Nowadays, there’s a growing pool of jewellers that commit to comprehensive due diligence (human rights standards, no child labour, accredited intermediaries, etc.) and a responsible gold supply chain. The gold jewellery industry has been polished thanks to collaboration between the private sector, governments and civil society transparency.

You don’t need the Midas touch to bring about change

We as individuals can be more considerate when buying jewellery or other items that contain gold. Did you know that every mobile phone is built with gold worth of USD 2!? Did you know that smoke detectors are assembled with gold? Or did you know that desktop computers typically contain gold too? We should aspire to know as much about our avocados as we do about the rocks that we got. Here are a few considerations before your next gold purchase:

  • Is the brand you’re buying from transparent about where it sources its minerals from (gold, diamonds, platinum, etc.)?
  • Was the jewellery you intend to purchase produced under fair conditions and without child labour?
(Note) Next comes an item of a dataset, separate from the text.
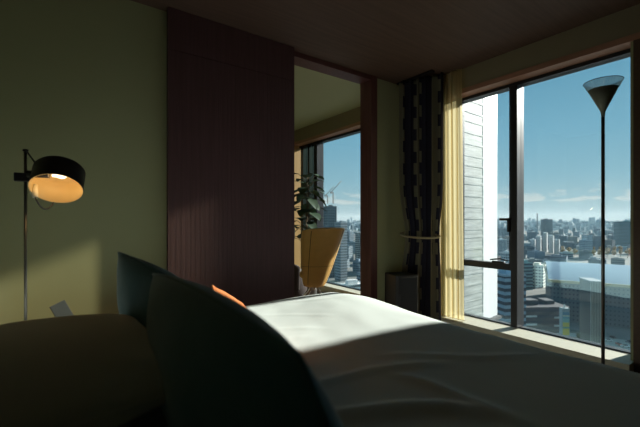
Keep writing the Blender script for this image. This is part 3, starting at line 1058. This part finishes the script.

Look out for labels and check out “wachtdogs”.
  • Go vintage; thanks to the world wide web we can access secondhand markets for jewellery that are safe and of high quality.
  • Recycle! Don’t bin your old phone, disks (incl. CDs!) or the ugly set of earrings your grandma stuck under the xmas tree but rather bring them to a designated dealer who disposes of electronics adequately or recycles jewellery in alignment with your taste.

According to recent analyses, the demand for number 79 of the periodic system will not be out of fashion any time soon. Considering that the investment and jewellery sector demand most of globally produced gold supply chains can and must become more sustainable.

radicant is committed to SDG 12 responsible consumption and production, especially regarding the most highly traded and popular commodities – gold and silver.